I've no idea when that edition was revised; but if it was any time in the last 8 or so years, the revision was lacking.

Neither map nor grep "throw away their return values" when used in a void or scalar context; they simply do not produce that list.

I don't recall which version this was changed for; but it has been so for long enough that anyone leveling charges of "the inefficiency of map in a void context" can only be be cargo-culted repetition of something you've heard or read; not based upon actual experience.

Ie. Don't level a charge until you've tested it for yourself; rather than just parroting what you've heard or read others say.

And I upvoted your post despite a couple of things I don't like to much.

Don't! If you don't like what I say, don't upvote.

Now to those things you apparently didn't like:

And I was only trying to offer a possible reason why the OP asked the question in the first place.

Do you think that your guess as to his reasoning is likely to be any more definitive than my guess?

Yeah, I am more limited than you, sorry about that.

If you set out to be offended; you likely will be; but twisting my words to achieve that happy state is less rhetoric, more ....

I didn't say you were limited; I said your expectations were. And the latter is in no way a personal attack; just a statement of fact based upon your own expression of those expectations.

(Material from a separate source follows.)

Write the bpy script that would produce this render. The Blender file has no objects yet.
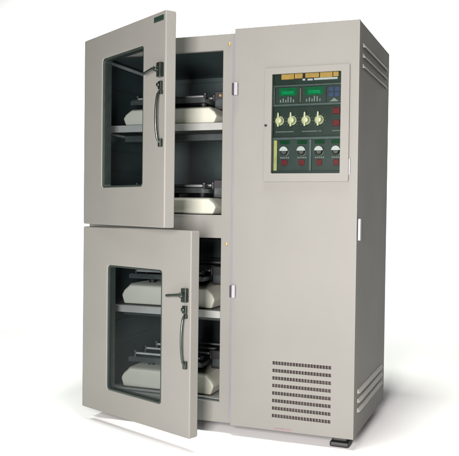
import bpy, bmesh, math, random
from mathutils import Matrix, Vector
random.seed(7)
S = bpy.context.scene
COL = S.collection

# ------------------------------------------------------------ camera
cd = bpy.data.cameras.new("camera"); cam = bpy.data.objects.new("camera", cd); COL.objects.link(cam)
S.camera = cam
cd.sensor_width = 36.0; cd.lens = 36.0 * 763.6 / 459.0
cd.clip_start = 0.05; cd.clip_end = 200.0
YAW, PITCH, ROLL = -0.3652, -0.0254, 0.0124
f = Vector((math.sin(YAW)*math.cos(PITCH), math.cos(YAW)*math.cos(PITCH), math.sin(PITCH)))
r = Vector((math.cos(YAW), -math.sin(YAW), 0)); u = r.cross(f)
c_, s_ = math.cos(ROLL), math.sin(ROLL)
r2 = c_*r + s_*u; u2 = -s_*r + c_*u
m4 = Matrix((r2, u2, -f)).transposed().to_4x4()
m4.translation = Vector((1.1843, -3.1372, 1.0028))
cam.matrix_world = m4

# ------------------------------------------------------------ world, lamps, exposure (an invented studio: dark room, white paper)
w = bpy.data.worlds.new("World"); S.world = w; w.use_nodes = True
bg = w.node_tree.nodes["Background"]; bg.inputs[0].default_value = (0.80, 0.90, 0.80, 1); bg.inputs[1].default_value = 0.04
S.view_settings.view_transform = 'Standard'; S.view_settings.look = 'None'
S.view_settings.exposure = 0.0; S.view_settings.gamma = 1.0

def area(name, loc, target, sx, sy, power, color):
    l = bpy.data.lights.new(name, 'AREA'); l.shape = 'RECTANGLE'; l.size = sx; l.size_y = sy
    l.energy = power; l.color = color
    o = bpy.data.objects.new(name, l); COL.objects.link(o); o.location = loc
    d = Vector(target) - Vector(loc); o.rotation_euler = d.to_track_quat('-Z', 'Y').to_euler()
    return o
area("key_lamp", (0.74, -3.45, 1.00), (0.0, 0.0, 0.76), 0.6, 1.2, 392, (1.0, 0.942, 0.926))
tl = area("top_fill", (0.20, -0.34, 4.6), (0.20, -0.34, 0.0), 0.8, 1.1, 290, (0.98, 1.0, 0.94)); tl.rotation_euler = (0, 0, 0)  # added overhead light, whitens the floor and gives its soft shadow
ll = area("left_fill", (-2.8, -1.0, 4.2), (-2.2, -0.4, 0.0), 1.3, 1.3, 38, (0.92, 1.0, 0.93))  # added fill, lifts the floor shadow on the left
ll.data.spread = math.radians(84)
bl = area("backdrop_fill", (-3.0, 3.6, 5.2), (-3.1, 6.3, 1.0), 6.4, 0.8, 350, (1.0, 1.0, 1.0))  # added light that keeps the backdrop white
bl.data.spread = math.radians(110)

# ------------------------------------------------------------ materials
def mat(name, col, rough=0.5, metal=0.0, var=0.0, scale=8.0, bump=0.0, bscale=600.0, spec=0.5):
    m = bpy.data.materials.new(name); m.use_nodes = True
    nt = m.node_tree; b = nt.nodes["Principled BSDF"]
    b.inputs["Base Color"].default_value = (*col, 1); b.inputs["Roughness"].default_value = rough
    b.inputs["Metallic"].default_value = metal; b.inputs["Specular IOR Level"].default_value = spec
    tc = nt.nodes.new("ShaderNodeTexCoord")
    if var > 0:
        n = nt.nodes.new("ShaderNodeTexNoise"); n.inputs["Scale"].default_value = scale; n.inputs["Detail"].default_value = 6
        nt.links.new(tc.outputs["Object"], n.inputs["Vector"])
        cr = nt.nodes.new("ShaderNodeValToRGB")
        cr.color_ramp.elements[0].position = 0.3; cr.color_ramp.elements[1].position = 0.7
        cr.color_ramp.elements[0].color = (*[max(0, x*(1-var)) for x in col], 1)
        cr.color_ramp.elements[1].color = (*[min(1, x*(1+var)) for x in col], 1)
        nt.links.new(n.outputs["Fac"], cr.inputs["Fac"]); nt.links.new(cr.outputs["Color"], b.inputs["Base Color"])
        mr = nt.nodes.new("ShaderNodeMapRange"); mr.inputs["To Min"].default_value = max(0.02, rough*0.85); mr.inputs["To Max"].default_value = min(1, rough*1.15)
        nt.links.new(n.outputs["Fac"], mr.inputs["Value"]); nt.links.new(mr.outputs["Result"], b.inputs["Roughness"])
    if bump > 0:
        n2 = nt.nodes.new("ShaderNodeTexNoise"); n2.inputs["Scale"].default_value = bscale; n2.inputs["Detail"].default_value = 2
        nt.links.new(tc.outputs["Object"], n2.inputs["Vector"])
        bp = nt.nodes.new("ShaderNodeBump"); bp.inputs["Strength"].default_value = bump; bp.inputs["Distance"].default_value = 0.001
        nt.links.new(n2.outputs["Fac"], bp.inputs["Height"]); nt.links.new(bp.outputs["Normal"], b.inputs["Normal"])
    return m

def glass(name, tint, refl_rough=0.03):
    m = bpy.data.materials.new(name); m.use_nodes = True
    nt = m.node_tree; nt.nodes.clear()
    out = nt.nodes.new("ShaderNodeOutputMaterial"); mix = nt.nodes.new("ShaderNodeMixShader")
    t = nt.nodes.new("ShaderNodeBsdfTransparent"); t.inputs[0].default_value = (*tint, 1)
    g = nt.nodes.new("ShaderNodeBsdfGlossy"); g.inputs["Roughness"].default_value = refl_rough; g.inputs[0].default_value = (.85, .9, .88, 1)
    lw = nt.nodes.new("ShaderNodeLayerWeight"); lw.inputs["Blend"].default_value = 0.5
    pw = nt.nodes.new("ShaderNodeMath"); pw.operation = 'POWER'; pw.inputs[1].default_value = 5.0
    fr = nt.nodes.new("ShaderNodeMath"); fr.operation = 'MULTIPLY_ADD'; fr.inputs[1].default_value = 0.25; fr.inputs[2].default_value = 0.008
    nt.links.new(lw.outputs["Facing"], pw.inputs[0]); nt.links.new(pw.outputs[0], fr.inputs[0])
    nt.links.new(fr.outputs[0], mix.inputs[0]); nt.links.new(t.outputs[0], mix.inputs[1]); nt.links.new(g.outputs[0], mix.inputs[2])
    nt.links.new(mix.outputs[0], out.inputs[0])
    return m

PAINT = (0.131, 0.1295, 0.119)
M = dict(
    paint=mat("powder_coated_steel", PAINT, 0.52, spec=0.16, var=0.035, scale=3.5, bump=0.12, bscale=420),
    louvre=mat("louvre_steel", (0.24, 0.235, 0.215), 0.45, var=0.05, scale=6),
    trim=mat("seam_trim", (0.118, 0.116, 0.134), 0.4, var=0.04),
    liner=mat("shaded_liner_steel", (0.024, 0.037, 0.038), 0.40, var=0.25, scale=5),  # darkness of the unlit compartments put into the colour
    shelf=mat("shelf_steel", (0.22, 0.225, 0.215), 0.38, metal=0.2, var=0.06, scale=12),
    cream=mat("cream_plastic", (0.315, 0.318, 0.270), 0.42, var=0.04, scale=10, bump=0.06, bscale=350),
    black=mat("black_rubber", (0.005, 0.005, 0.006), 0.55, var=0.2, scale=20),
    plat=mat("platform_metal", (0.05, 0.06, 0.06), 0.35, metal=0.5, var=0.2, scale=25),
    clamp=mat("clamp_steel", (0.40, 0.42, 0.42), 0.35, metal=0.4, var=0.1, scale=30),
    chrome=mat("dark_chrome", (0.050, 0.062, 0.054), 0.28, metal=0.85, var=0.15, scale=40),
    gasket=mat("window_gasket", (0.010, 0.016, 0.013), 0.5, var=0.2, scale=40),
    brass=mat("brass_screw", (0.45, 0.30, 0.12), 0.35, metal=0.7, var=0.1, scale=60),
    white=mat("white_plastic", (0.20, 0.195, 0.215), 0.4, var=0.03, scale=20),
    vent=mat("vent_backing", (0.075, 0.055, 0.055), 0.8, var=0.35, scale=30),
    pdark=mat("panel_dark_green", (0.0055, 0.0105, 0.010), 0.4, var=0.15, scale=20, spec=0.15),
    pslate=mat("panel_slate", (0.011, 0.0165, 0.0175), 0.4, var=0.12, scale=20, spec=0.15),
    pedge=mat("panel_edge_grey", (0.036, 0.046, 0.049), 0.4, metal=0.2, var=0.08, scale=25, spec=0.15),
    pgreen=mat("display_green", (0.003, 0.050, 0.019), 0.25, var=0.15, scale=60, spec=0.12),
    pgreend=mat("display_deep_green", (0.002, 0.022, 0.009), 0.25, var=0.15, scale=60, spec=0.12),
    plcd=mat("display_cell_green", (0.003, 0.10, 0.038), 0.2, var=0.2, scale=90, spec=0.12),
    pblue=mat("keypad_blue", (0.018, 0.026, 0.065), 0.4, var=0.08, scale=60, spec=0.12),
    pred=mat("button_red", (0.062, 0.004, 0.007), 0.35, var=0.12, scale=60, spec=0.12),
    pknob=mat("knob_cream", (0.25, 0.235, 0.15), 0.35, var=0.06, scale=50),
    porange=mat("glare_orange", (0.21, 0.12, 0.035), 0.45, var=0.15, scale=60, spec=0.12),
    pmark=mat("panel_print", (0.10, 0.112, 0.112), 0.5, var=0.1, scale=90, spec=0.12),
    pbrown=mat("panel_brown", (0.028, 0.020, 0.010), 0.4, var=0.15, scale=60),
    pyellow=mat("glare_yellow", (0.20, 0.185, 0.07), 0.45, var=0.12, scale=20, spec=0.12),
    plate=mat("plate_green", (0.010, 0.022, 0.016), 0.35, var=0.15, scale=60),
    pink=mat("maker_strip_pink", (0.125, 0.085, 0.09), 0.5, var=0.2, scale=90),
    paper=mat("white_paper", (0.76, 0.76, 0.76), 0.9, var=0.01, scale=1.5, spec=0.1),
    glass=glass("smoked_door_glass", (0.81, 0.83, 0.84)),
    cglass=glass("clear_panel_glass", (0.90, 0.94, 0.91)),
)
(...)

You expect to see map used to produce a new list from a list. This may be because you've come from a background (some other language; possibly a functional one) where that is the only way their (equivalent of) map can be used. Maybe because that is what you've read that it does. Or maybe it just the only way you've ever used it. None of these is an insult. None of these is a personal attack.

Perl's implementation of many widely used constructs is more flexible than their equivalents in other languages. That is in big part what makes Perl so useful and effective.

In this case, map embraces rather than decries the ability to modify the iterated list in place -- what you called a "side-effect" -- through the use of aliasing of the origin of the list. That allows Perl to achieve efficiencies that would be difficult (Haskell's unsafe* functions) or impossible (Clean/Miranda/Erlang) in other languages.

Labeling others' arguments does not make the label true. Besides, this is just rhetorics, falling short of a proper intellectual argument.

Dealt with above, but to reiterate.

Performance:

[0] Perl> cmpthese -3,{a=>q[@a = map $_*1, @a],b=>q[map $_*=1, @a],c=> +q[$_*=1 for @a] };; Rate a c b a 2.88/s -- -67% -67% c 8.64/s 200% -- -2% b 8.86/s 208% 3% --

If you repeat an idea without having tested it for yourself -- that's cargo-cult.

When the label applied is correct; that is perfectly good "intellectual argument". It's a fact.


With the rise and rise of 'Social' network sites: 'Computers are making people easier to use everyday'
Examine what is said, not who speaks -- Silence betokens consent -- Love the truth but pardon error.
"Science is about questioning the status quo. Questioning authority".
In the absence of evidence, opinion is indistinguishable from prejudice.